A large part of this program will be possible through the rapid deployment of surveillance cameras throughou the country.  Some 626 million are currently operating and many millions more will be rolling out soon. 

For example, an instance of jaywalking, caught by one of those cameras, will result in a reduction in score.

Although officials might hope to reduce jaywalking, they seem to have far more sinister ambitions, such as ensuring conformity to Communist Party political demands. In short, the government looks as if it is determined to create what the Economist called "the world's first digital totalitarian state."

At present, there are more than a dozen national blacklists created by the system.

Officials prevented Liu Hu, a journalist, from taking a flight because he had a low score. The Global Times, a tabloid that belongs to the Communist Party-owned People's Daily, reported that, as of the end of April 2018, authorities had blocked individuals from taking 11.14 million flights and 4.25 million high-speed rail trips.

Chinese officials, however, are using the lists for determining more than just access to planes and trains. "I can't buy property. My child can't go to a private school," Liu said. "You feel you're being controlled by the list all the time."

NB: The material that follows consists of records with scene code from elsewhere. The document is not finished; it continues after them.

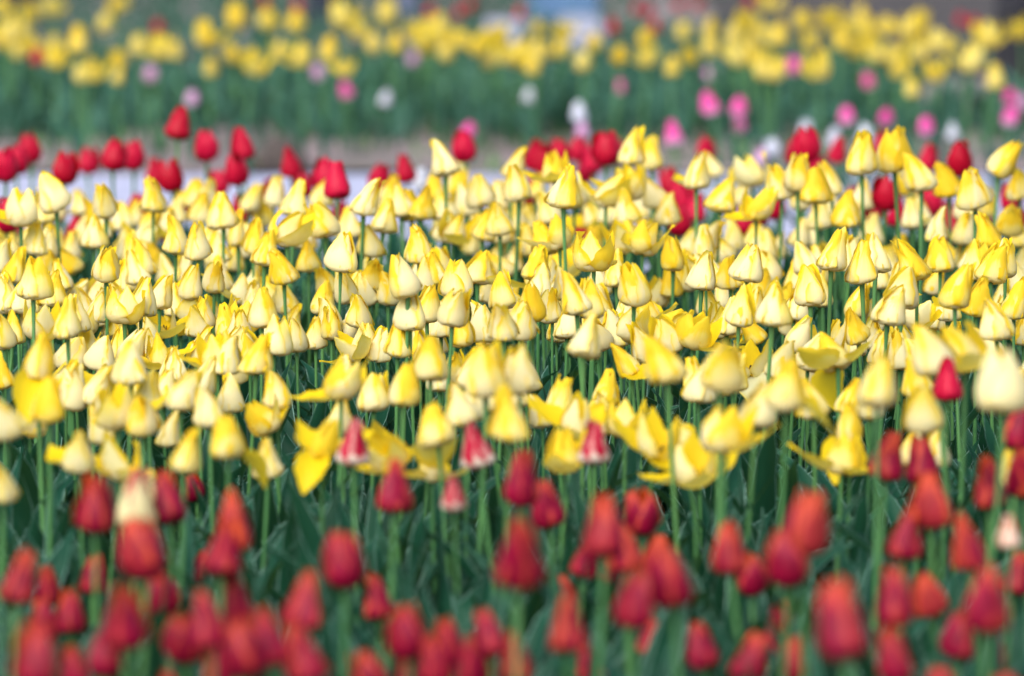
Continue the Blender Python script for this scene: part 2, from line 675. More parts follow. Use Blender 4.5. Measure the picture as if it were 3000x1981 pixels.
def build_tulip(name, colour, kind, base_pt, hgt, tilt, head_h, label, group, fol, rot=None, category='tulip', fscale=1.0, stuff=False):
    """Stem foot on the ground under the bloom; hgt: height of the bloom's base; head_h: bloom height (m)."""
    me = rnd.choice(blooms(colour, kind))
    s = head_h / me['hh']
    if kind in 'olp':
        s = head_h / 0.066
    if rot is None:
        rot = rnd.uniform(0, 2 * math.pi)
    sway = R(tilt)
    # a leaning bloom stands on a stem that comes in from the other side
    foot = Vector((base_pt.x - math.sin(sway) * 0.05 + rnd.uniform(-.012, .012), base_pt.y + rnd.uniform(-.012, .012), 0))
    top = Vector((base_pt.x, base_pt.y, hgt))
    Mb = Matrix.Translation(top) @ Matrix.Rotation(sway, 4, 'Y') @ Matrix.Rotation(R(rnd.gauss(2, 8)), 4, 'X') @ Matrix.Rotation(rot, 4, 'Z') @ Matrix.Scale(s, 4)
    ax = (top - foot)
    q = ax.to_track_quat('Z', 'Y').to_matrix().to_4x4()
    sr = s * rnd.uniform(0.78, 1.0)
    stem_me = rnd.choice(STEMS)
    Ms = Matrix.Translation(foot) @ q @ Matrix.Rotation(rnd.uniform(0, 6.3), 4, 'Z') @ Matrix.Diagonal((sr, sr, ax.length, 1))
    fol_me = rnd.choice(fol)
    fs = fscale * rnd.uniform(0.85, 1.15)
    Mf = Matrix.Translation(foot) @ Matrix.Rotation(rnd.uniform(0, 6.3), 4, 'Z') @ Matrix.Scale(fs, 4)
    if stuff:
        STUFF.append([(me, Mb), (stem_me, Ms), (fol_me, Mf)])
        return None
    e = bpy.data.objects.new(name, None)
    COL.objects.link(e)
    e.empty_display_size = 0.03
    e.location = foot
    e['label'] = label
    e['category'] = category
    e['group'] = group
    inv = Matrix.Translation(-foot)
    for nm, mesh, mw in (('bloom', me, Mb), ('stem', stem_me, Ms), ('foliage', fol_me, Mf)):
        if mesh is None:
            continue
        o = bpy.data.objects.new(nm, mesh)
        COL.objects.link(o)
        o.parent = e
        o.matrix_basis = inv @ mw
    return e


def parse(txt):
    for item in txt.replace('\n', ';').split(';'):
        p = item.split()
        if not p:
            continue
        x, y, h = float(p[0]), float(p[1]), float(p[2])
        tilt, kind, flags = None, None, ''
        for q in p[3:]:
            if q.lstrip('-').isdigit():
                tilt = float(q)
            elif q[0] == '.':
                flags += q[1:]
            else:
                kind = q
        yield x, y, h, tilt, kind, flags


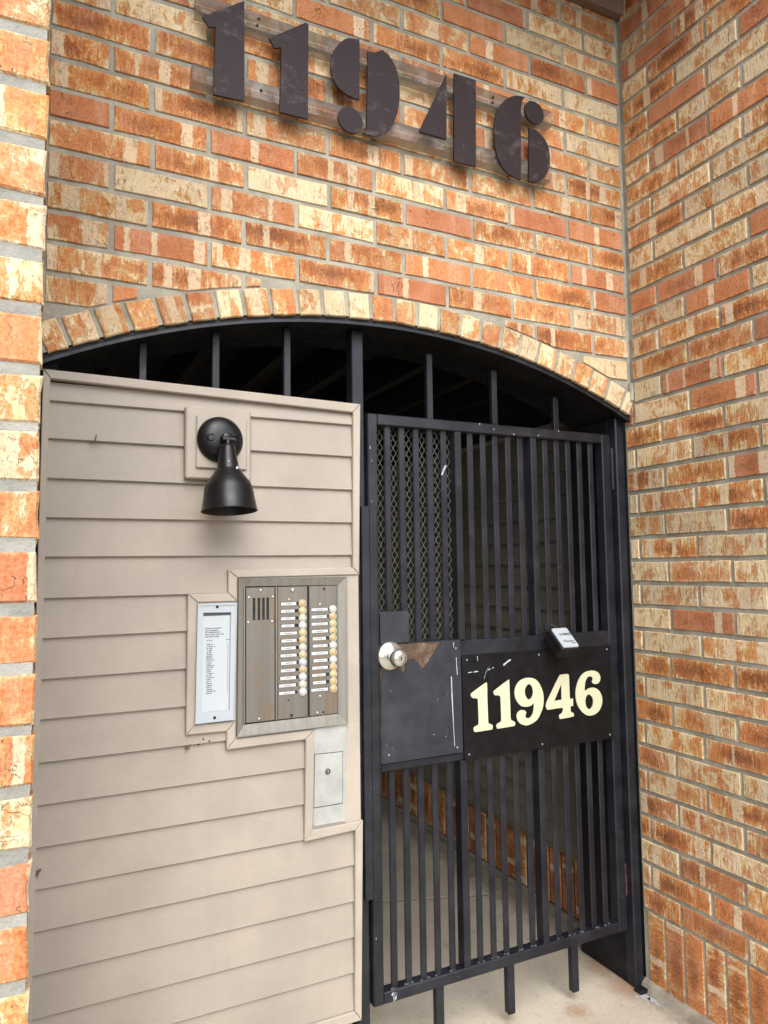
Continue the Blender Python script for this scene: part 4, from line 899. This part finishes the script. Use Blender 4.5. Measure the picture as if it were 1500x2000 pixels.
# knob
m = MB(); m.lathe([(0.54, 0.0), (0.53, 0.05), (0.48, 0.10), (0.30, 0.13), (0.22, 0.16), (0.21, 0.45), (0.26, 0.52)], (-11.90, GY-0.051, 14.80), (0, -1, 0), 36)
kn = part('knob_rosette', m, 'silver', gt, smooth=40)
m = MB(); m.lathe([(0.18, 0.46), (0.28, 0.50), (0.335, 0.60), (0.345, 0.70), (0.32, 0.82), (0.26, 0.90), (0.15, 0.935), (0.14, 0.92), (0.001, 0.92)], (-11.90, GY-0.051, 14.80), (0, -1, 0), 36)
kb2 = part('knob', m, 'silver', gt, smooth=40)
boxpart('keyhole', -11.915, -11.885, GY-0.985, GY-0.970, 14.73, 14.87, 'dark', kb2, 0.0)

# ------------------------------------------------------------------ address sign on the gate
sg = thing('address_sign', 'black plate with cream numerals 11946 screwed to the gate', 'sign', (-4.9, GY-0.03, 10.55))
m = MB(); m.prism([(-8.70, 10.57), (-1.05, 10.52), (-0.99, 14.57), (-8.73, 14.62)], GY-0.05, GY+0.018, 0.012); part('plate', m, 'signplate', sg)
def numeral(name, *keys): return outline_part(name, [smooth_loop(SIGN[k], 3) if len(SIGN[k]) > 3 else SIGN[k] for k in keys], GY-0.078, GY-0.0505, 'cream', sg)
numeral('numeral', 'one_a'); numeral('numeral', 'one_b'); numeral('numeral', 'nine', 'nine_hole'); numeral('numeral', 'four', 'four_hole'); numeral('numeral', 'six', 'six_hole')
for x, z in ((-8.50, 14.42), (-4.95, 14.40), (-1.22, 14.40), (-8.48, 10.75), (-4.90, 10.73), (-1.22, 10.71)): screw(x, GY-0.051, z, 0.045, sg, 'dullscrew')
def sgscratch(pts, wdt):
    m = MB()
    for a, b in zip(pts, pts[1:]):
        a, b = Vector(a), Vector(b); n_ = (b-a).normalized(); nn = Vector((-n_.y, n_.x))*wdt
        m.prism([tuple(a-nn), tuple(b-nn*0.6), tuple(b+nn*0.6), tuple(a+nn)], GY-0.0545, GY-0.0505)
    part('scratch', m, 'splash', sg)
sgscratch([(-8.45, 13.92), (-8.25, 13.93)], 0.018); sgscratch([(-8.18, 13.93), (-7.98, 13.94)], 0.026); sgscratch([(-6.75, 14.10), (-6.55, 14.22), (-6.38, 14.30)], 0.04)
sgscratch([(-7.5, 13.96), (-7.38, 14.0)], 0.02); sgscratch([(-7.30, 14.02), (-7.22, 14.04)], 0.02); sgscratch([(-7.7, 13.62), (-7.62, 13.85), (-7.48, 14.08)], 0.006); sgscratch([(-8.0, 14.66-.12), (-7.99, 14.35)], 0.014)

# ------------------------------------------------------------------ lock box hanging from a bar
lb = thing('key_lockbox', 'small black and grey lockbox hooked on a gate bar above the sign', 'lockbox', (-4.2, 0.6, 15.2))
tilt = R(-48)
def LBx(v): 
    x, y, z = v; return (-4.20+x, 0.56+y*math.cos(tilt)-z*math.sin(tilt), 15.34+y*math.sin(tilt)+z*math.cos(tilt))
def rrect(hx, z0, z1, r, n=5):
    out = []
    for cx_, cz_, a0 in ((hx-r, z1-r, 0), (-hx+r, z1-r, 90), (-hx+r, z0+r, 180), (hx-r, z0+r, 270)):
        out += [(cx_+r*math.cos(R(a0+90*i/n)), cz_+r*math.sin(R(a0+90*i/n))) for i in range(n+1)]
    return out
m = MB(); m.prism(rrect(0.47, -1.12, 0.03, 0.13), -0.20, 0.34, 0.06); m.v = [LBx(v) for v in m.v]; body = part('body', m, 'black', lb)
m = MB(); m.prism(rrect(0.41, -1.08, -0.02, 0.09), -0.26, -0.196, 0.03); m.v = [LBx(v) for v in m.v]; cov = part('cover', m, 'boxface', lb)
m = MB(); m.tube([LBx((-0.28, 0.12, 0.0)), LBx((-0.28, 0.14, 0.30)), LBx((-0.18, 0.16, 0.52)), LBx((0.0, 0.17, 0.58)), LBx((0.18, 0.16, 0.52)), LBx((0.28, 0.14, 0.30)), LBx((0.28, 0.12, 0.0))], 0.075, 10)
part('shackle', m, 'black', lb, smooth=60)
m = MB()
for x, ww, h in ((-0.22, .035, .09), (-0.15, .05, .10), (-0.07, .04, .10), (0.01, .13, .12), (0.17, .09, .11), (0.30, .06, .17)): m.box(x, x+ww, -0.266, -0.261, -0.40-h/2, -0.40+h/2)
m.v = [LBx(v) for v in m.v]; part('symbols', m, 'inkdark', cov)
text_part('lettering', 'Master', 0.20, 'inkdark', cov, LBx((0.02, -0.264, -0.78)), (R(90)+tilt, 0, 0), 0.25)
text_part('lettering', 'LOCK', 0.08, 'inkdark', cov, LBx((0.22, -0.264, -0.90)), (R(90)+tilt, 0, 0))

# ------------------------------------------------------------------ numerals on clear rails above the arch
hn = thing('house_number', 'large dark stencil numerals 11946 on two clear rails above the arch', 'house number', (-12, -0.3, 34))
for z0, z1, xa, xb in ((36.94, 37.56, -19.52, -4.42), (34.44, 35.05, -19.63, -4.58)):
    rl = boxpart('rail', xa, xb, -0.50, -0.03, z0, z1, 'acrylic', hn, 0.0)
    rl.data.materials.append(MAT['frosted'])
    for pl in rl.data.polygons:
        if abs(pl.normal.z) > 0.5: pl.material_index = 1
for x, z in ((-17.36, 37.36), (-17.41, 37.10), (-17.27, 34.75), (-7.49, 37.30), (-7.52, 37.08), (-7.45, 34.75), (-12.4, 34.72)):
    m = MB(); m.lathe([(0.055, 0.0), (0.055, 0.03), (0.001, 0.035)], (x, -0.503, z), (0, -1, 0), 10); part('screw', m, 'dark', hn)
def ell(L, n=28):
    cx_ = (L[2][0]+L[3][0])/2; cz_ = (L[0][1]+L[1][1])/2; rx = (L[3][0]-L[2][0])/2; rz = (L[0][1]-L[1][1])/2; r = (rx+rz)/2
    return [(cx_+r*math.cos(2*math.pi*i/n), cz_+r*math.sin(2*math.pi*i/n)) for i in range(n)]
def soft(pts, keep): # smooth only the bowed side of a stencil piece
    n = len(pts); out = []
    for i in range(n):
        p0, p1, p2, p3 = (Vector(pts[(i+k-1) % n]) for k in range(4))
        if i in keep or (i+1) % n in keep and i in keep: out.append(tuple(p1)); continue
        for s_ in range(3):
            t = s_/3
            a_ = p0 if i not in keep else p1; b_ = p3 if (i+1) % n not in keep else p2
            out.append(tuple(0.5*((2*p1)+(p2-a_)*t+(2*a_-5*p1+4*p2-b_)*t*t+(3*p1-a_-3*p2+b_)*t**3)))
    return out
def big(loops): outline_part('numeral', loops, -0.585, -0.505, 'numeral', hn)
big([NUM['one_a'][0]]); big([NUM['one_b'][0]])
big([soft(NUM['nine'][0], (0, 9)), soft(NUM['nine'][1], (0, 2, 12, 13, 14)), ell(NUM['nine_dot'])])
big(NUM['four'])
big([soft(NUM['six'][0], (0, 12, 13, 14, 15)), soft(NUM['six'][1], (0, 9, 10)), ell(NUM['six_dot'])])
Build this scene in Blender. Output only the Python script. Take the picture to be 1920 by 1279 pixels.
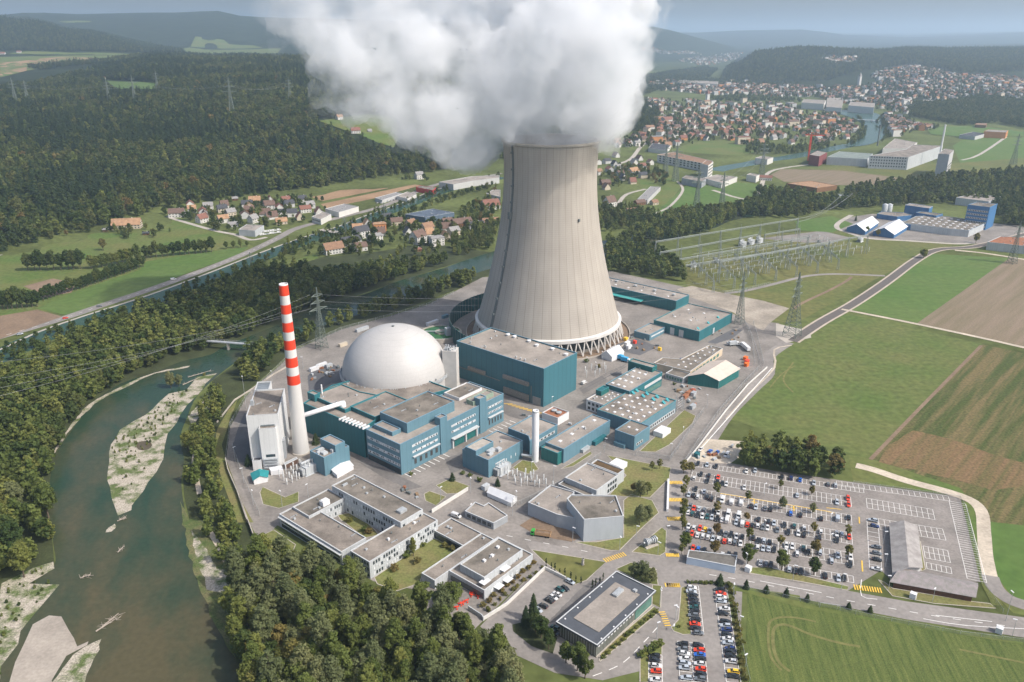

The system is designed to control conduct by giving the ruling Communist Party the ability to administer punishments and hand out rewards. And the system could end up being unforgiving. 


Hou Yunchun, a former deputy director of the State Council's development research center, said at a forum in Beijing in May that the social credit system should be administered so that "discredited people become bankrupt". "If we don't increase the cost of being discredited, we are encouraging discredited people to keep at it," Hou said. "That destroys the whole standard."

Not every official has such a vindictive attitude, but it appears that all share the assumption, as the dovish Zhi Zhenfeng of the Chinese Academy of Social Sciences said, that "discredited people deserve legal consequences."

President Xi Jinping, the final and perhaps only arbiter in China, has made it clear how he feels about the availability of second chances. "Once untrustworthy, always restricted," the Chinese ruler says.

What happens, then, to a country where only the compliant are allowed to board a plane or be rewarded with discounts for government services? No one quite knows because never before has a government had the ability to constantly assess everyone and then enforce its will. 

The People's Republic has been more meticulous in keeping files and ranking residents than previous Chinese governments, and computing power and artificial intelligence are now giving China's officials extraordinary capabilities.